In a subsequent phone interview with the New York Times, Karpinski said military commanders were trying to pin the blame on her and other reservists.
"Why would they want the active-duty people to take the blame?" she asked. "They want to put this on the MPs and hope that this thing goes away. Well, it's not going to go away."
Karpinski stressed she was not defending those involved, whom she called "bad people," but said they were only a small fraction of the nearly 3,400 reservists, including an MP unit from St. Petersburg, who reported to her.
Karpinski also told the New York Times she was disturbed that little attention has been paid to a military unit that controlled Cellblock 1A, where reservists guarded the Iraqi detainees between interrogations.
Military intelligence officers were in and out of the tiny cellblock "24 hours a day," she said. "They were in there at 2 in the morning, they were at 4 in the afternoon. This was no 9-to-5 job."
In correspondence with family members, one of the soldiers accused of abuse said he and other reservists were "encouraged" by the intelligence team, which included CIA officers and private contractors hired to serve as "interrogation specialists." The Army's internal report found that members of the intelligence team were "either directly or indirectly responsible for the abuse at Abu Ghraib," according to the New Yorker.

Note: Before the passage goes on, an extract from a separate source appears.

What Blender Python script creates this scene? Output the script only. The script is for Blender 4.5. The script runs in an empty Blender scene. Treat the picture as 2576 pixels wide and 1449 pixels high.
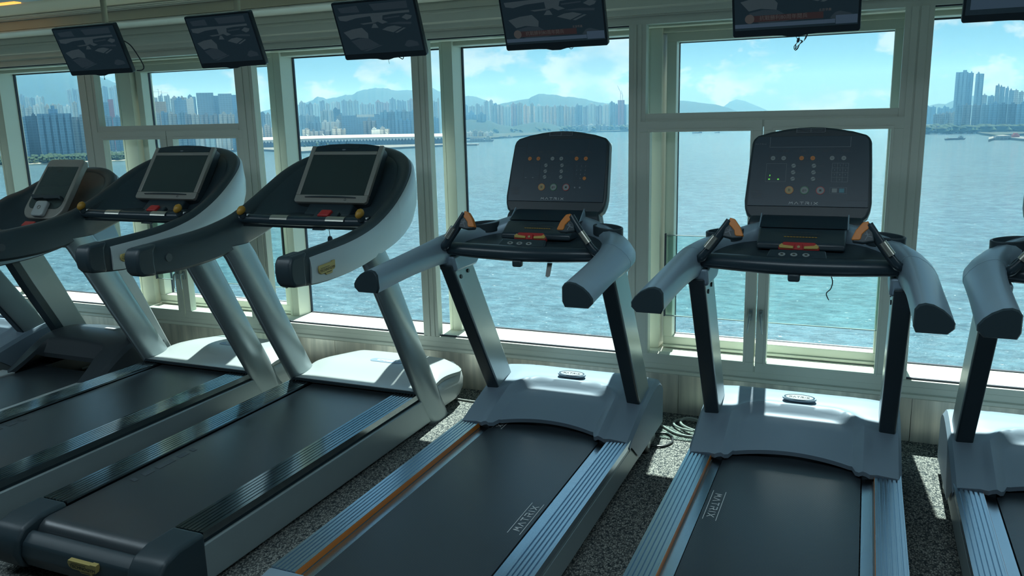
import bpy, bmesh, math, random
from mathutils import Vector, Matrix, noise
from math import sin, cos, pi, radians as R
random.seed(7)
C = bpy.context.scene.collection
sc = bpy.context.scene

# ------------------------------------------------------------------ camera
F_PX = 2061.8; YAW = R(23.348); PITCH = R(-11.959); ROLL = R(-1.418); CAMZ = 1.75
def basis():
    cy, sy, cp, sp = cos(YAW), sin(YAW), cos(PITCH), sin(PITCH)
    f = Vector((-sy*cp, cy*cp, sp)); r = Vector((cy, sy, 0)); u = r.cross(f)
    cr, sr = cos(ROLL), sin(ROLL)
    return r*cr + u*sr, -r*sr + u*cr, f
RT, UP, FW = basis()
cam = bpy.data.cameras.new('camera'); co = bpy.data.objects.new('camera', cam); C.objects.link(co)
co.matrix_world = Matrix(((RT.x, UP.x, -FW.x, 0), (RT.y, UP.y, -FW.y, 0), (RT.z, UP.z, -FW.z, CAMZ), (0, 0, 0, 1)))
cam.sensor_width = 36; cam.lens = 36*F_PX/2576; cam.clip_start = .05; cam.clip_end = 30000
sc.camera = co
def far(px, py, D):        # a survey point of the far shore: bearing and height seen from the gym, at ground distance D
    d = FW*F_PX + RT*(px-1288) - UP*(py-724.5)
    t = D/math.hypot(d.x, d.y)
    return Vector((d.x*t, d.y*t, CAMZ + d.z*t))

# ------------------------------------------------------------------ materials
def mat(name, col, rough=.5, metal=0, spec=.5, noise_amt=0, nscale=20, bump=0, bscale=200, emit=None, coat=0, stretch=None):
    m = bpy.data.materials.new(name); m.use_nodes = True; nt = m.node_tree; n = nt.nodes; l = nt.links
    b = n['Principled BSDF']
    b.inputs['Base Color'].default_value = (*col, 1); b.inputs['Roughness'].default_value = rough
    b.inputs['Metallic'].default_value = metal; b.inputs['Specular IOR Level'].default_value = spec
    if coat: b.inputs['Coat Weight'].default_value = coat; b.inputs['Coat Roughness'].default_value = .05
    if emit: b.inputs['Emission Color'].default_value = (*emit[0], 1); b.inputs['Emission Strength'].default_value = emit[1]
    if noise_amt or bump:
        tc = n.new('ShaderNodeTexCoord'); mp = n.new('ShaderNodeMapping'); l.new(tc.outputs['Object'], mp.inputs[0])
        if stretch: mp.inputs['Scale'].default_value = stretch
    if noise_amt:
        t = n.new('ShaderNodeTexNoise'); t.inputs['Scale'].default_value = nscale; t.inputs['Detail'].default_value = 4
        l.new(mp.outputs[0], t.inputs['Vector'])
        mx = n.new('ShaderNodeMix'); mx.data_type = 'RGBA'
        mx.inputs['A'].default_value = (*[c*(1-noise_amt) for c in col], 1); mx.inputs['B'].default_value = (*[min(1, c*(1+noise_amt)) for c in col], 1)
        l.new(t.outputs['Fac'], mx.inputs['Factor']); l.new(mx.outputs['Result'], b.inputs['Base Color'])
        mr = n.new('ShaderNodeMapRange'); mr.inputs['To Min'].default_value = max(.02, rough-.4*noise_amt*rough*2); mr.inputs['To Max'].default_value = min(1, rough+.4*noise_amt*rough*2)
        l.new(t.outputs['Fac'], mr.inputs['Value']); l.new(mr.outputs[0], b.inputs['Roughness'])
    if bump:
        t2 = n.new('ShaderNodeTexNoise'); t2.inputs['Scale'].default_value = bscale; l.new(mp.outputs[0], t2.inputs['Vector'])
        bp = n.new('ShaderNodeBump'); bp.inputs['Strength'].default_value = bump; bp.inputs['Distance'].default_value = .002
        l.new(t2.outputs['Fac'], bp.inputs['Height']); l.new(bp.outputs[0], b.inputs['Normal'])
    return m
M = {}
M['belt'] = mat('belt_rubber', (.030, .042, .052), .34, spec=.8, noise_amt=.18, nscale=2.5, bump=.12, bscale=700)
M['belt2'] = mat('belt_rubber_glossy', (.032, .043, .050), .30, spec=1, noise_amt=.22, nscale=2.5, bump=.10, bscale=700)
M['rail'] = mat('anodised_rail', (.56, .68, .78), .27, 1, noise_amt=.12, nscale=14, stretch=(1, .03, 1))
M['rail2'] = mat('polished_dark_rail', (.30, .34, .36), .13, 1, noise_amt=.2, nscale=30, stretch=(1, .02, 1))
M['hood'] = mat('grey_hood_plastic', (.21, .29, .36), .48, .05, noise_amt=.05, nscale=5, bump=.05, bscale=900)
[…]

Six reservists, members of the 372nd Military Police Company of Cresaptown, Md., face a variety of charges, including dereliction of duty, cruelty, assault and indecent acts. A seventh was transferred back to the United States after becoming pregnant. The general who investigated the case did not suggest criminal proceedings against Karpinski, but recommended she be relieved of command and formally reprimanded, the New Yorker said.
However, in her e-mail to the St. Petersburg Times, Karpinski denied she had been "reassigned" and said she left Iraq with her reservists as part of the normal troop rotation.
President Bush has condemned the mistreatment, saying he shared "a deep disgust that those prisoners were treated the way they were treated."
With the images of U.S. soldiers humiliating Iraqi prisoners appearing in newspapers around the world, the scandal grew Saturday when London's Daily Mail published new photographs of a hooded Iraqi prisoner, who reportedly was beaten and urinated on by British soldiers.
The photographs have caused a furor throughout the Arabic world, which views homosexuality as a deadly sin. Many Arabs in neighboring countries accused the U.S.-led coalition of being "no better than Saddam Hussein," and predicted the scandal would rally support for Islamic fundamentalists.
The perpetrators must be punished "as war criminals," said Ghazi Mashal Ajil al-Yawer, a member of the U.S.-appointed Iraqi Governing Council.